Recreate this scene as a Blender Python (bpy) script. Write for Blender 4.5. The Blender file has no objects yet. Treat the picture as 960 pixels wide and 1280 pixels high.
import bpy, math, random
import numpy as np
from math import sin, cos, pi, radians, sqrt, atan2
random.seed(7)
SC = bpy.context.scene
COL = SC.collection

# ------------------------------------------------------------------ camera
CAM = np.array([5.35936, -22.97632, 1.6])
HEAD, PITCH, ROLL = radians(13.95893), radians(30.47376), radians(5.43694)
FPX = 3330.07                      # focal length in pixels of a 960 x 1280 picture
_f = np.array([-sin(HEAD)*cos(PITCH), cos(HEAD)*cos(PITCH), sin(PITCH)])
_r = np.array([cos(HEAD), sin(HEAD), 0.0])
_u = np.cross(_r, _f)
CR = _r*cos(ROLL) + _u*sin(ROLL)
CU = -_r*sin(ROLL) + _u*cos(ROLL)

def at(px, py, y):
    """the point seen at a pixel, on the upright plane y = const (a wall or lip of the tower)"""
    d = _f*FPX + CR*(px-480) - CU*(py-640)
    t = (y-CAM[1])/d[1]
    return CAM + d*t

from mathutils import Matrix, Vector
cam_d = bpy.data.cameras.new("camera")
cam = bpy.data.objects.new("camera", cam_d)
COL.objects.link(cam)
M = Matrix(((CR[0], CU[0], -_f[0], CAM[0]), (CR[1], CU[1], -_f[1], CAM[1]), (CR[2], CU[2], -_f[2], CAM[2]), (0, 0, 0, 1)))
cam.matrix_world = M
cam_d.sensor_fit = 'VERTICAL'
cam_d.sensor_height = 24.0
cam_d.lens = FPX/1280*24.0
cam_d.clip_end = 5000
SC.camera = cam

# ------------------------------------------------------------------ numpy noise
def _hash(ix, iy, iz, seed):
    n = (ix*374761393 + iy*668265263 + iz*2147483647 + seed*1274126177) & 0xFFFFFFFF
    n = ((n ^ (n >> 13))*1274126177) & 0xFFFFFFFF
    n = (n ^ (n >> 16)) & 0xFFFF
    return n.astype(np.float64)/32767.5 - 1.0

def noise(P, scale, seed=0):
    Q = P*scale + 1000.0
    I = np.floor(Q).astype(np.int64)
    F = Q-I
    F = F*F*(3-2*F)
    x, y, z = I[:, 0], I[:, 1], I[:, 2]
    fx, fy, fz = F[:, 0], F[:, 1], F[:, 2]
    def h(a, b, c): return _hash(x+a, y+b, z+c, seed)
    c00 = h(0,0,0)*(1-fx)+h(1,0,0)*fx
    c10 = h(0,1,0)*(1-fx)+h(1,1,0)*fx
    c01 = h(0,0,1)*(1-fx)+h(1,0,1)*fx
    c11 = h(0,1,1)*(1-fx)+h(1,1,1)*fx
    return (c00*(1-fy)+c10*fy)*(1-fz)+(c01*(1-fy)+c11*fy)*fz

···

EXERCISE PROMPT: Copy out the lines that hold "pixels".

RESULT OF THE EXERCISE:
Recreate this scene as a Blender Python (bpy) script. Write for Blender 4.5. The Blender file has no objects yet. Treat the picture as 960 pixels wide and 1280 pixels high.
FPX = 3330.07                      # focal length in pixels of a 960 x 1280 picture